[CentOS] CentOS 7: software RAID 5 array with 4 disks and no spares?

Thu Feb 19 12:47:04 UTC 2015
Dennis Jacobfeuerborn <dennisml at conversis.de>

On 19.02.2015 06:28, Chris Murphy wrote:
> On Wed, Feb 18, 2015 at 4:20 PM,  <m.roth at 5-cent.us> wrote:
>> Niki Kovacs wrote:
>>> Le 18/02/2015 23:12,
> 
>>> close, but then, for mysterious reasons, Red Hat decided to cripple it
>>> into oblivion. Go figure.
>>
>> One word: desktop. That's what they want to conquer next.
> 
> OK well there's a really long road to get to that pie in the sky. I
> don't see it happening because it seems there's no mandate to
> basically tell people what they can't have, instead it's well, we'll
> have a little of everything.
> 
> Desktop OS that are the conquerers now? Their installers don't offer
> 100's of layout choices. They offer 1-2, and they always work rock
> solid, no crashing, no user confusion, essentially zero bugs. The code
> is brain dead simple, and that results in stability.
> 
> *shrug*
> 
> Long road. Long long long. Tunnel. No light. The usability aspects are
> simply not taken seriously by the OS's as a whole. It's only taken
> seriously by DE's and they get loads of crap for every change they
> want to make. Until there's a willingness to look at 16 packages as a
> whole rather than 1 package at a time, desktop linux has no chance.
> The very basic aspects of how to partition, assemble, and boot and
> linux distro aren't even agreed upon. Fedora n+1 has problems
> installing after Fedora n. And it's practically a sport for each
> distro to step on an existing distros installer. This is
> technologically solved, just no one seems to care to actually
> implement something more polite.
> 
> OS X? It partitions itself, formats a volume, sets the type code,
> writes some code into NVRAM, in order to make the reboot automatically
> boot the Windows installer from a USB stick. It goes out of it's way
> to invite the foreign OS.
> 
> We can't even do that with the same distro, different version. It
> should be embarrassing but no one really cares enough to change it.
> It's thankless work in the realm of polish. But a huge amount of
> success for a desktop OS comes from polish.

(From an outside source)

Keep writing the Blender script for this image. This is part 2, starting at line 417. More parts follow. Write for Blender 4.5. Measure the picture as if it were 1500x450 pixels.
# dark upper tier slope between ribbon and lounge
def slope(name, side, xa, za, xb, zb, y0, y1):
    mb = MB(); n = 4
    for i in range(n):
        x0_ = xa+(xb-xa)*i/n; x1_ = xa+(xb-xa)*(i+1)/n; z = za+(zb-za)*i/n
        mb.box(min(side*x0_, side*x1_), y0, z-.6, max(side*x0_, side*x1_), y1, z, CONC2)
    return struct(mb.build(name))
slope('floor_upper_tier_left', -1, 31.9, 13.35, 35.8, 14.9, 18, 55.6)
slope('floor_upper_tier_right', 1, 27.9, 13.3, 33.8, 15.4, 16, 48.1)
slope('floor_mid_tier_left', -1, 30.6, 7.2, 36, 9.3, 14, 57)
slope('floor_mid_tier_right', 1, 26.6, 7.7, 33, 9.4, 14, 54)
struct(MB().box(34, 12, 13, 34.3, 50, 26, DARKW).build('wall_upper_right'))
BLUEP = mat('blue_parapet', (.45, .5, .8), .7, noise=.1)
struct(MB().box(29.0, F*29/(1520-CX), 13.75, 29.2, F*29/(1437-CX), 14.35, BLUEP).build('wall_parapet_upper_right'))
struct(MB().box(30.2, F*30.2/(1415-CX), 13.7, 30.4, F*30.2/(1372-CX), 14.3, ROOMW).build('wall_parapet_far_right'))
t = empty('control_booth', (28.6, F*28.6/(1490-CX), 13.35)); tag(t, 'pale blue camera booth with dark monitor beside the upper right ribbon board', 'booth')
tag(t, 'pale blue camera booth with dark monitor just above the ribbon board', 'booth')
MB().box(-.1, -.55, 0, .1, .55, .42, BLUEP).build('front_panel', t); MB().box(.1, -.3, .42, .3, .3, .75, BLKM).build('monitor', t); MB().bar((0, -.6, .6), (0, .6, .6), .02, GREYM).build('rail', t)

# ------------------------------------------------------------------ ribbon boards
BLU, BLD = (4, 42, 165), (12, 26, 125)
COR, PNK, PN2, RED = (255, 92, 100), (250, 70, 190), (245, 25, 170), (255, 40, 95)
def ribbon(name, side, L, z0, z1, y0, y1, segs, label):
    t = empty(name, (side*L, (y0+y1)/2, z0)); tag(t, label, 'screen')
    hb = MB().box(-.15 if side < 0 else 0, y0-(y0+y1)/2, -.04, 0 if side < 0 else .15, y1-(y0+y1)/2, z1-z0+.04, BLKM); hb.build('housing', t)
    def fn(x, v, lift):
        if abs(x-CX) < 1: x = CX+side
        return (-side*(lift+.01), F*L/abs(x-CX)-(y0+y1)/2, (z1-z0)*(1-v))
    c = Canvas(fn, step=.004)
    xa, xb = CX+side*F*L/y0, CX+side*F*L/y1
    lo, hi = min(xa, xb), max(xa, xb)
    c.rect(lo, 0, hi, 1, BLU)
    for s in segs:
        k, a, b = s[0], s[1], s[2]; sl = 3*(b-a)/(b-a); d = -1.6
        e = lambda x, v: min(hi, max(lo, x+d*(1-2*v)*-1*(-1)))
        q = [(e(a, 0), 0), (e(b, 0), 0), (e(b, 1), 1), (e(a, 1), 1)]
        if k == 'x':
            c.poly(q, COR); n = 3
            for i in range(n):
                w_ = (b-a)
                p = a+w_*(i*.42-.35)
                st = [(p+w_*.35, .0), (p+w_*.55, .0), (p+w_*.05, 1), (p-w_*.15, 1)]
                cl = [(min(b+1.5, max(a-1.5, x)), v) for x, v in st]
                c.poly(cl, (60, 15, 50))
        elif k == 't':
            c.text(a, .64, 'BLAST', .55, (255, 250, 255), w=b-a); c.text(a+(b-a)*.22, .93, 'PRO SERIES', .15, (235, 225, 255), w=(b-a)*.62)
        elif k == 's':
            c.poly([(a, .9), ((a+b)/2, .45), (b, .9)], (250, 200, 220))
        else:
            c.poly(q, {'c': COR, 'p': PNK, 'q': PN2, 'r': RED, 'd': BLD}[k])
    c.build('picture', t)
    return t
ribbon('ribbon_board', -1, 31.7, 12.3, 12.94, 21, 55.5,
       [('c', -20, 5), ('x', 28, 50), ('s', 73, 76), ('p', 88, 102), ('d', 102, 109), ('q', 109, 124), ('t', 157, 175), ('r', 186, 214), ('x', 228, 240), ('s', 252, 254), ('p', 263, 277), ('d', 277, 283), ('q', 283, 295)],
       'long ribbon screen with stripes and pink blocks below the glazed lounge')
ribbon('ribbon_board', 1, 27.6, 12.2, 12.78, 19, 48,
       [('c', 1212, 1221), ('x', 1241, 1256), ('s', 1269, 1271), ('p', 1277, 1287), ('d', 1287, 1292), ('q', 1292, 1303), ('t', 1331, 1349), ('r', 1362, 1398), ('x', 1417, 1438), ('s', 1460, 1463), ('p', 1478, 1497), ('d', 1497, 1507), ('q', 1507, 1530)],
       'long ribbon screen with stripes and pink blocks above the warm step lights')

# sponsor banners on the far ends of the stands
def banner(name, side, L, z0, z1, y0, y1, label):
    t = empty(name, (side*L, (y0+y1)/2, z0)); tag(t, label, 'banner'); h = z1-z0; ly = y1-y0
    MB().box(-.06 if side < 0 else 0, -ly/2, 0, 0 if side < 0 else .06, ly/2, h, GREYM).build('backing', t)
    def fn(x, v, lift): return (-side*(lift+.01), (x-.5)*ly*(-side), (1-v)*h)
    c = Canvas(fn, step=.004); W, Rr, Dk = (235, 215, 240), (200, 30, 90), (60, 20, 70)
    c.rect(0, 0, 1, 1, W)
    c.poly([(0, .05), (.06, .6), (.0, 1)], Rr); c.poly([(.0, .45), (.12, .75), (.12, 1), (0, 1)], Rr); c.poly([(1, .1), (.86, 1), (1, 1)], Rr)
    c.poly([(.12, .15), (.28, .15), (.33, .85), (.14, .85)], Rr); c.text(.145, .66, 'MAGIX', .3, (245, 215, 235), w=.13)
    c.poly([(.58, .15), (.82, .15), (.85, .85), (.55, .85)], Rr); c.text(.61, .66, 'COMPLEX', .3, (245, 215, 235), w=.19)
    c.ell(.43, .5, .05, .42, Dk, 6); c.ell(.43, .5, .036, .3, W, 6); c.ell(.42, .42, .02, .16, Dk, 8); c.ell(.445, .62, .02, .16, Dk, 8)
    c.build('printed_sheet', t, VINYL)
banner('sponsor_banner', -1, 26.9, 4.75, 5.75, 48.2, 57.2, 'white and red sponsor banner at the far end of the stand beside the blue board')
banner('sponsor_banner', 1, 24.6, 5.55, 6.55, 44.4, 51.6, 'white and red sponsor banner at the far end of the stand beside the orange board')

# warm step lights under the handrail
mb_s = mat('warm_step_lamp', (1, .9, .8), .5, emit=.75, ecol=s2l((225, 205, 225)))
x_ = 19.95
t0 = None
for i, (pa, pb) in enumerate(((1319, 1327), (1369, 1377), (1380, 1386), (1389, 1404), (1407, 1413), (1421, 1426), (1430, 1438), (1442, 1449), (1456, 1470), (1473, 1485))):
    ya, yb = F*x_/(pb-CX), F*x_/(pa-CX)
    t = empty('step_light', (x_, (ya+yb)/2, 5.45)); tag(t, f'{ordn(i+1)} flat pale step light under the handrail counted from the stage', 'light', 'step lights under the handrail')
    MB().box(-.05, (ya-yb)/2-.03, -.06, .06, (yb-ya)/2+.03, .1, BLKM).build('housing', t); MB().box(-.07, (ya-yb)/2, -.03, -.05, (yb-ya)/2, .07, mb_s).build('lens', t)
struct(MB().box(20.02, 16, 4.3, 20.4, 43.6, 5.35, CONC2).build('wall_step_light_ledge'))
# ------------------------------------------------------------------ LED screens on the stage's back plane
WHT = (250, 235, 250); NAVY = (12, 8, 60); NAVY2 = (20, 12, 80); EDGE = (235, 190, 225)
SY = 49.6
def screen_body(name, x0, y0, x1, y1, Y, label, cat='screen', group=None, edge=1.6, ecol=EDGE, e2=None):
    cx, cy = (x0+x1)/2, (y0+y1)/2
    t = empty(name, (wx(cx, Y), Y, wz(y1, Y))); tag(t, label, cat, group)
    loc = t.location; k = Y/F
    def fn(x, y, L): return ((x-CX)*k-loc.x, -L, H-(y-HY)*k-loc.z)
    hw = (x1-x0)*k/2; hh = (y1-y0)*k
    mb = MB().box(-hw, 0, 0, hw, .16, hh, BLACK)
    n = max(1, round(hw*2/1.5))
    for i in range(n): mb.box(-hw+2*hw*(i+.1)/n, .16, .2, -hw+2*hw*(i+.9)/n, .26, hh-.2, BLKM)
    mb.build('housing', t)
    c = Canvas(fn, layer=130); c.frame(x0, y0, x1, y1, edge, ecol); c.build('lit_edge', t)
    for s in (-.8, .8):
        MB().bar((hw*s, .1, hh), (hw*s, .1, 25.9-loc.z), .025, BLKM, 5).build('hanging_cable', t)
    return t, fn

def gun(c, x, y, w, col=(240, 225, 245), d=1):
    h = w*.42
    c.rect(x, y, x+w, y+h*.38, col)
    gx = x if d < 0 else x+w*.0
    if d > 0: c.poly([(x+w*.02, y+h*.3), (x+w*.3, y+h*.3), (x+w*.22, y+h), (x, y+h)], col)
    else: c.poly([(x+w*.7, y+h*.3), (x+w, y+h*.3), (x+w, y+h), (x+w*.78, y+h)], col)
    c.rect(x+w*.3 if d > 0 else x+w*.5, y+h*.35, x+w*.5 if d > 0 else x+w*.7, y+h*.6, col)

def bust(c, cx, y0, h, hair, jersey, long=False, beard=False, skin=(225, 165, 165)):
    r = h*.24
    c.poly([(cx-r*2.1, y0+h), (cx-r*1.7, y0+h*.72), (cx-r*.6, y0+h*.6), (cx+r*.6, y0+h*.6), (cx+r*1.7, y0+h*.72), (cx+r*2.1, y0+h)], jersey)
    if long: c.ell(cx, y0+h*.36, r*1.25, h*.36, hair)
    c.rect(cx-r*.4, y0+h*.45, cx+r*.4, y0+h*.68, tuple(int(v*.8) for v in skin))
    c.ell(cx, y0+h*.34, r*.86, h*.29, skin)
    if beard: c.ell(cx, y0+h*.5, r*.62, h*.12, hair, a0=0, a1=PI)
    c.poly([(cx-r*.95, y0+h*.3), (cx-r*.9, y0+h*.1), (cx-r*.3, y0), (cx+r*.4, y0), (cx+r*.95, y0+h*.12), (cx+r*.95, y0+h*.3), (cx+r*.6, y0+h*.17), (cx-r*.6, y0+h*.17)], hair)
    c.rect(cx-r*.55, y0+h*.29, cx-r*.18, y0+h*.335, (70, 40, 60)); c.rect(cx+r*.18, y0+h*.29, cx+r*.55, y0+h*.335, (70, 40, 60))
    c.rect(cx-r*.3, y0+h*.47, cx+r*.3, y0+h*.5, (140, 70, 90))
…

I think the problem is that you simply have to draw a distinction
between technology and product.
The rise of the Linux desktop will never happen because Linux is not a
product but a technology and as a result has to be a jack of all trades.
The reason Apple is so successful I believe is because they understood
more than others that people don't care about technology but want one
specific consistent experience. They don't core how the harddisk is
partitioned.
So I can see the rise of the "X desktop" but only if X is willing to
have its own identity an eschew the desire to be compatible with
everything else or cater to both casual users and hard-core admin types.
In other words the "X Desktop" would have to be a very opinionated
product rather than a highly flexible technology.

>> We also pretty much don't use any drives under 1TB. The upshot is we had
>> custom scripts for > 500GB, which made 4 partitions - /boot (1G, to fit
>> with the preupgrade), swap (2G), / (497G - and we're considering
>> downsizing that to 250G, or maybe 150G) and the rest in another partition
>> for users' data and programs. The installer absolutely does *not* want to
>> do what we want. We want swap - 2G - as the *second* partition. But if we
>> use the installer, as soon as we create the third partition, of 497GB, for
>> /, it immediately reorders them, so that / is second.
> 
> I'm open to having my mind changed on this, but I'm not actually
> understanding why it needs to be in the 2nd slot, other than you want
> it there, which actually isn't a good enough reason. If there's a good
> reason for it to be in X slot always, for everyone, including
> anticipating future use, then that's a feature request and it ought to
> get fixed. But if it's a specific use case, well yeah you get to
> pre-partition and then install.
> 

When I was younger I cared about where exactly each partition was
positioned but nowadays I refer to all my file systems using the uuid so
I don't really care anymore if / is the second or fifth partition. The
same is true for network interfaces. Since I mostly deal with physical
interfaces on Hypervisors only these days and there I am more interested
in bridges rather than the nics themselves I couldn't care less if the
interface is named eth0 or enp2something. I tend to think more in terms
of logical resources these days rather than physical ones.